Requirement:
Exactly the lines from the one with "Model this scene" through the one with "return Vector((r.x * t, D, CH + r.z * t))", inclusive, are to be repeated, and the pictures are not.

(Rows from a 3D scene dataset)
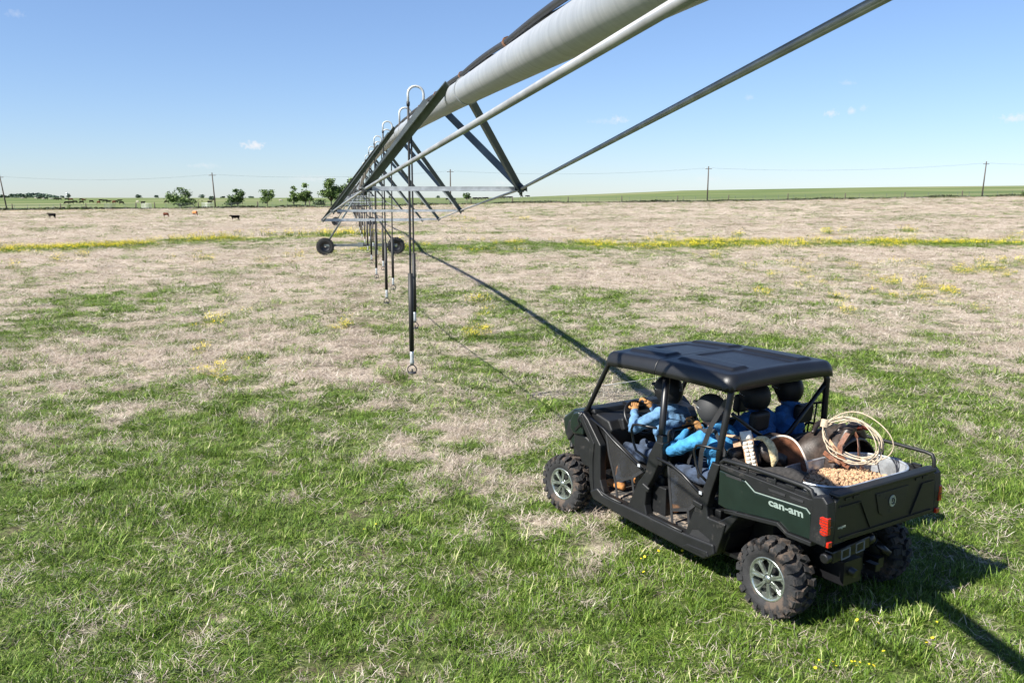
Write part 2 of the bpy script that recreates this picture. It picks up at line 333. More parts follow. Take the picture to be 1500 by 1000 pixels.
def build_ground():
    # radial rings whose spacing grows with distance; finest towards the photographed field
    th=[]; a=-PI
    while a<PI:
        th.append(a); a+=R(.11) if abs(a)<R(34) else (R(.6) if abs(a)<R(60) else R(3))
    th=np.array(th); nt_=len(th)
    rr=np.concatenate([np.geomspace(.5,3.5,10)[:-1],np.geomspace(3.5,900,640),np.geomspace(930,6000,24)])
    A,RR=np.meshgrid(th,rr); X=RR*np.sin(A); Y=RR*np.cos(A); Z=terrain(X,Y)
    back=np.abs(A)>R(60); Z=np.where(back,Z*np.clip(np.cos(A),0,1),Z)
    n=X.size; co=np.stack([X.ravel(),Y.ravel(),Z.ravel()],1); co=np.vstack([co,[0,0,0]])
    nr=len(rr); i=np.arange(nr-1)[:,None]*nt_; j=np.arange(nt_); j2=(j+1)%nt_
    q=np.stack([i+j,i+j2,i+nt_+j2,i+nt_+j],-1).reshape(-1,4)[:,::-1]
    tri=np.stack([np.full(nt_,n),j2,j],1)[:,::-1]
    me=bpy.data.meshes.new('ground'); me.vertices.add(n+1); me.vertices.foreach_set('co',co.ravel())
    me.loops.add(q.size+tri.size); me.loops.foreach_set('vertex_index',np.concatenate([q.ravel(),tri.ravel()]))
    me.polygons.add(len(q)+len(tri)); ls=np.concatenate([np.arange(len(q))*4,len(q)*4+np.arange(len(tri))*3]); me.polygons.foreach_set('loop_start',ls)
    me.update(calc_edges=True); me.polygons.foreach_set('use_smooth',[True]*len(me.polygons))
    g,yl,so=masks(co[:,0],co[:,1]); yy=np.maximum(co[:,1],1); fence=fence_y(co[:,0])
    pas=sstep(-2,2,co[:,1]-fence-.5)
    fl=np.exp(-((co[:,1]-fence+5)/3.2)**2)*sstep(.38,.55,fbm(co[:,0]*.03,co[:,0]*0,3,4))
    for nm,arr in (('green',g),('yellow',np.clip(yl+fl,0,1)),('soil',so),('pasture',pas)):
        at=me.attributes.new(nm,'FLOAT','POINT'); at.data.foreach_set('value',arr.astype(np.float32))
    o=bpy.data.objects.new('ground',me); C.objects.link(o); me.materials.append(ground_mat()); o['kind']='structure'
    return o
def fence_y(x):
    return YF+0*np.asarray(x,float)
def ground_mat():
    m=bpy.data.materials.new('pasture_ground'); m.use_nodes=True; t=m.node_tree; b=t.nodes['Principled BSDF']; b.inputs['Roughness'].default_value=.95; b.inputs['Specular IOR Level'].default_value=.15
    tc=N(t,'ShaderNodeTexCoord')
    def noise(s,d=5,r=.65,sc=(1,1,1)):
        mp=N(t,'ShaderNodeMapping'); mp.inputs['Scale'].default_value=sc; t.links.new(tc.outputs['Object'],mp.inputs[0])
        n=N(t,'ShaderNodeTexNoise',inp={'Scale':s,'Detail':float(d),'Roughness':r}); t.links.new(mp.outputs[0],n.inputs['Vector']); return n.outputs[0]
    def ramp(f,*st):
        r=N(t,'ShaderNodeValToRGB'); e=r.color_ramp.elements
        while len(e)<len(st): e.new(.5)
        for k,(p,c) in enumerate(st): e[k].position=p; e[k].color=(*c,1)
        t.links.new(f,r.inputs[0]); return r.outputs[0]
    def mixc(f,a,b_):
        x=N(t,'ShaderNodeMix',data_type='RGBA'); t.links.new(f,x.inputs['Factor']); t.links.new(a,x.inputs['A']); t.links.new(b_,x.inputs['B']); return x.outputs['Result']
    def attr(n): a=N(t,'ShaderNodeAttribute',attribute_name=n); return a.outputs['Fac']
    fine=noise(9,7,.75); med=noise(.5,5,.6,(.5,1.6,1)); big=noise(.035,4,.55,(.5,1.8,1))
    tan=ramp(fine,(.38,(.10,.07,.045)),(.5,(.35,.285,.22)),(.64,(.60,.525,.44)))
    tan2=ramp(med,(.35,(.38,.31,.235)),(.65,(.51,.435,.36)))
    x=N(t,'ShaderNodeMix',data_type='RGBA'); x.inputs['Factor'].default_value=.5; t.links.new(tan,x.inputs['A']); t.links.new(tan2,x.inputs['B']); tan=x.outputs['Result']
    grn=ramp(fine,(.40,(.03,.036,.012)),(.52,(.09,.12,.034)),(.64,(.20,.22,.085)))  # darkest stop stands in for the shadow between grass blades
    bgm=N(t,'ShaderNodeMapRange',inp={'From Min':.45,'From Max':.68,'To Max':.38}); t.links.new(big,bgm.inputs[0])
    tan=mixc(bgm.outputs[0],tan,grn)
    col=mixc(attr('green'),tan,grn)
    soil=ramp(fine,(.35,(.07,.05,.035)),(.65,(.19,.145,.105)))
    col=mixc(attr('soil'),col,soil)
    pst=ramp(noise(.022,6,.62,(.4,1.2,1)),(.38,(.06,.095,.028)),(.48,(.10,.135,.045)),(.55,(.15,.165,.07)),(.64,(.26,.235,.145)))
    pf=ramp(noise(1.2,5,.7),(.35,(.07,.105,.03)),(.65,(.165,.19,.07)))
    pst=mixc(N_const(t,.35),pst,pf)
    col=mixc(attr('pasture'),col,pst)
    yv=N(t,'ShaderNodeMath',operation='MULTIPLY'); t.links.new(attr('yellow'),yv.inputs[0])
    ym=N(t,'ShaderNodeMapRange',inp={'From Min':.40,'From Max':.56}); t.links.new(noise(3.5,5,.7),ym.inputs[0]); t.links.new(ym.outputs[0],yv.inputs[1])
    yc=ramp(fine,(.35,(.42,.38,.04)),(.6,(.72,.60,.035)))
    col=mixc(yv.outputs[0],col,yc)
    t.links.new(col,b.inputs['Base Color'])
    bp=N(t,'ShaderNodeBump',inp={'Strength':.7,'Distance':.06}); t.links.new(fine,bp.inputs['Height']); t.links.new(bp.outputs[0],b.inputs['Normal'])
    return m
def N_const(t,v): n=N(t,'ShaderNodeValue'); n.outputs[0].default_value=v; return n.outputs[0]
ground=build_ground()

# ---------------------------------------------------------------- grass (blades are tufts instanced over the field)
def blade_mat(name,cols,transl=.35,rough=.6):
    m=bpy.data.materials.new(name); m.use_nodes=True; t=m.node_tree; b=t.nodes['Principled BSDF']; o=[n for n in t.nodes if n.type=='OUTPUT_MATERIAL'][0]
    a=N(t,'ShaderNodeAttribute',attribute_name='bt'); r=N(t,'ShaderNodeValToRGB'); e=r.color_ramp.elements
    while len(e)<len(cols): e.new(.5)
    for k,(p,c) in enumerate(cols): e[k].position=p; e[k].color=(*c,1)
    oi=N(t,'ShaderNodeObjectInfo'); mr=N(t,'ShaderNodeMath',operation='MULTIPLY_ADD'); t.links.new(oi.outputs['Random'],mr.inputs[0]); mr.inputs[1].default_value=.3; t.links.new(a.outputs['Fac'],mr.inputs[2])
    sb=N(t,'ShaderNodeMath',operation='SUBTRACT'); t.links.new(mr.outputs[0],sb.inputs[0]); sb.inputs[1].default_value=.15
    t.links.new(sb.outputs[0],r.inputs[0]); t.links.new(r.outputs[0],b.inputs['Base Color']); b.inputs['Roughness'].default_value=rough; b.inputs['Specular IOR Level'].default_value=.35
    tr=N(t,'ShaderNodeBsdfTranslucent'); t.links.new(r.outputs[0],tr.inputs[0]); mx=N(t,'ShaderNodeMixShader'); mx.inputs[0].default_value=transl*.75
    t.links.new(b.outputs[0],mx.inputs[1]); t.links.new(tr.outputs[0],mx.inputs[2]); t.links.new(mx.outputs[0],o.inputs[0]); return m
mGr=blade_mat('green_blades',[(0,(.022,.04,.006)),(.42,(.092,.168,.014)),(.7,(.18,.275,.034)),(.88,(.33,.37,.11)),(1,(.56,.52,.30))])
mDr=blade_mat('dry_blades',[(0,(.15,.115,.085)),(.4,(.43,.355,.285)),(.8,(.62,.54,.455)),(1,(.77,.71,.63))],.25,.7)
mFl=blade_mat('yellow_petals',[(0,(.75,.55,.01)),(1,(.85,.72,.05))],.25)
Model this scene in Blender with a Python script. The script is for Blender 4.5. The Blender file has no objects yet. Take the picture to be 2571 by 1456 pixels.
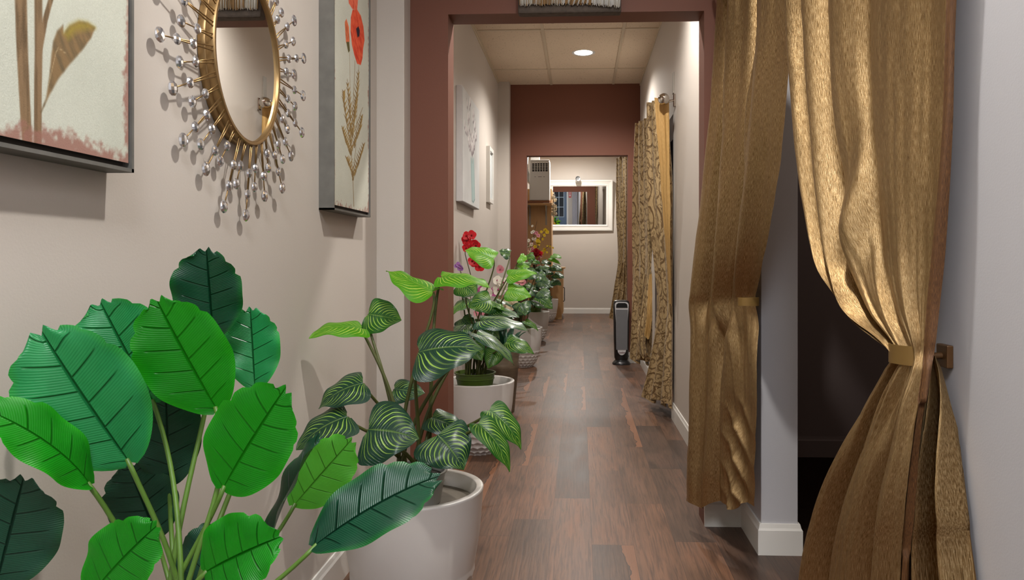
import bpy, bmesh, math, random
import numpy as np
from mathutils import Vector, Matrix

random.seed(7)
rng = np.random.default_rng(11)
PI = math.pi
SC = bpy.context.scene
COL = SC.collection

# ------------------------------------------------------------------ camera
CH, CF, PPX, PPY, TH = 1.05, 1870.0, 1377.0, 655.0, math.radians(2.4)
cs, sn = math.cos(TH), math.sin(TH)
cam_d = bpy.data.cameras.new('camera')
cam = bpy.data.objects.new('camera', cam_d)
COL.objects.link(cam)
cam.location = (0, 0, CH)
cam.rotation_euler = (PI / 2, 0, TH)
cam_d.sensor_width = 36
cam_d.sensor_fit = 'HORIZONTAL'
cam_d.lens = 36 * CF / 2571
cam_d.shift_x = (1285.5 - PPX) / 2571
cam_d.shift_y = (PPY - 728) / 2571
cam_d.clip_start = 0.02
cam_d.dof.use_dof = True
cam_d.dof.focus_distance = 3.6
cam_d.dof.aperture_fstop = 26.0
SC.camera = cam


def ray(px, py):
    a = (px - PPX) / CF
    return Vector((-sn + cs * a, cs + sn * a, (PPY - py) / CF))


def P(px, py, D):            # point of the photograph at depth D
    r = ray(px, py)
    t = D / r.y
    return Vector((r.x * t, D, CH + r.z * t))


def PX(px, py, X):           # point of the photograph on the plane x = X
    r = ray(px, py)
    t = X / r.x
    return Vector((X, r.y * t, CH + r.z * t))


# ------------------------------------------------------------------ materials
def srgb(r, g, b):
    def c(x):
        x /= 255.0
        return x / 12.92 if x <= 0.04045 else ((x + 0.055) / 1.055) ** 2.4
    return (c(r), c(g), c(b))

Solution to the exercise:
Model this scene in Blender with a Python script. The script is for Blender 4.5. The Blender file has no objects yet. Take the picture to be 2571 by 1456 pixels.
import bpy, bmesh, math, random
import numpy as np
from mathutils import Vector, Matrix

random.seed(7)
rng = np.random.default_rng(11)
PI = math.pi
SC = bpy.context.scene
COL = SC.collection

# ------------------------------------------------------------------ camera
CH, CF, PPX, PPY, TH = 1.05, 1870.0, 1377.0, 655.0, math.radians(2.4)
cs, sn = math.cos(TH), math.sin(TH)
cam_d = bpy.data.cameras.new('camera')
cam = bpy.data.objects.new('camera', cam_d)
COL.objects.link(cam)
cam.location = (0, 0, CH)
cam.rotation_euler = (PI / 2, 0, TH)
cam_d.sensor_width = 36
cam_d.sensor_fit = 'HORIZONTAL'
cam_d.lens = 36 * CF / 2571
cam_d.shift_x = (1285.5 - PPX) / 2571
cam_d.shift_y = (PPY - 728) / 2571
cam_d.clip_start = 0.02
cam_d.dof.use_dof = True
cam_d.dof.focus_distance = 3.6
cam_d.dof.aperture_fstop = 26.0
SC.camera = cam


def ray(px, py):
    a = (px - PPX) / CF
    return Vector((-sn + cs * a, cs + sn * a, (PPY - py) / CF))


def P(px, py, D):            # point of the photograph at depth D
    r = ray(px, py)
    t = D / r.y
    return Vector((r.x * t, D, CH + r.z * t))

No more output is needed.